We agree with Appellant that the improper admission of Nassar’s
testimony probably caused the rendition of an improper judgment. We sustain
Appellant’s third issue.
Fourth Issue: Whether the Trial Court’s Finding of Changed Circumstances
Allowing the Children to Travel to Countries Not Compliant with the Hague
Convention was Against the Great Weight and Preponderance of the
Evidence
In his fourth issue, Appellant contends the trial court’s findings of changed
circumstances allowing for travel to Dubai were against the great weight and
preponderance of the evidence. Because we have sustained Appellant’s first
and third issues and are remanding the cause for a new hearing regarding
whether travel with the children to Dubai should be authorized, resolution of
Appellant’s fourth issue is not necessary.
Fifth Issue: The Finding of Intentional Unemployment or Underemployment
The trial court made a finding that Appellant was intentionally unemployed
or underemployed pursuant to section 154.066 of the Texas Family Code.
Appellant limits his attack to amended findings 27, 28, 29, 29A, and 30.
Appellant asserts the trial court abused its discretion in making these findings.
The specific finding of intentional unemployment or underemployment was
finding 25. Appellant does not attack this finding. The specific conclusion of law
based upon this finding is conclusion 18. Appellant does not attack this
10
conclusion. “‘[A]n appellate court will overrule a challenge to fact findings that
underpin a legal conclusion or disposition when other fact findings that also
support that legal conclusion or disposition go unchallenged.’” Howeth Invs., Inc.

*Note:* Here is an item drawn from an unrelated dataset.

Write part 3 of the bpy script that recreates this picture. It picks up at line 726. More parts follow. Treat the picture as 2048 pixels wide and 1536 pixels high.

v. City of Hedwig Village, 259 S.W.3d 877, 889 (Tex. App.—Houston [1st Dist.]
2008, pet. denied) (quoting Britton v. Tex. Dep’t of Crim. Justice, 95 S.W.3d 676,
682 (Tex. App.—Houston [1st Dist.] 2002, no pet.)) (citing Long v. Long, 196
S.W.3d 460, 468–69 (Tex. App.—Dallas 2006, no pet.)).
Findings 27, 28, 29, 29A, and 30 show how the court arrived at Appellant’s
child support payments. The trial court arrived at these amounts not based on
what Appellant could have earned but based on what Appellant had earned in
wages, by the selling of his inventory, and as a recovery in a lawsuit. Inasmuch
as the trial court was basing child support upon actual income, we hold the trial
court’s finding that Appellant was intentionally unemployed or underemployed is
harmless.
For the reasons set out above, we overrule Appellant’s fifth issue.
Sixth Issue: Whether the Trial Court Abused its Discretion when
Calculating Appellant’s Child Support
In Appellant’s sixth issue, he attacks the actual calculations inherent in
findings 27 through 30.
Unless the complaining party can show a clear abuse of discretion, orders
arising from a suit affecting the parent-child relationship will not be disturbed on
appeal. Hardin v. Hardin, 161 S.W.3d 14, 18–19 (Tex. App.—Houston [14th
11
Dist.] 2004, pet. granted, judgm’t vacated w.r.m.). A trial court abuses its
discretion when it acts arbitrarily, unreasonably, or without regard to any guiding
rules or principles. Id. at 19. When determining whether an abuse of discretion
has occurred, appellate courts view the evidence in a light most favorable to the
trial court’s decision and indulge every legal presumption in favor of its judgment.
Id. When a court does not analyze or apply the law correctly, it abuses its
discretion. Id. As an appellate court, we are mindful that the trial court, as the
fact finder, had the discretion to not believe a witness’s testimony. Id. at 23. The
trial court is not required to accept a witness’s evidence of his income and net
resources as true. Id.
The trial court found that Appellant had net resources of approximately
$126,000. In his brief, Appellant is able to reconstruct, from the evidence, how
the trial court arrived at this number. Appellant effectively conceded the trial
court was working from the evidence. Appellant then spends eleven pages
disagreeing with the trial court on how it arrived at the results it did. Although we
may agree that there were many ways in which to view the evidence, we cannot
agree with Appellant that the trial court acted arbitrarily, unreasonably, or without
regard to any guiding rules or principles. See id. at 19. This is especially true
when viewing the evidence in a light most favorable to the trial court’s decisions
and indulging every legal presumption in favor of its judgment. Id. And this is
true where the trial court was free to simply not believe Appellant or to believe
Appellant only in part. Id. at 23. We overrule Appellant’s sixth issue.
12
Conclusion
Having sustained Appellant’s first and third issues, having determined
resolution of Appellant’s second and fourth issues was unnecessary, and having
overruled his fifth and sixth issues, we reverse the trial court’s order and remand
the cause to the trial court for proceedings consistent with this opinion.
/s/ Anne Gardner
ANNE GARDNER
JUSTICE
PANEL: DAUPHINOT, GARDNER, and GABRIEL, JJ.
GABRIEL, J. concurs without opinion.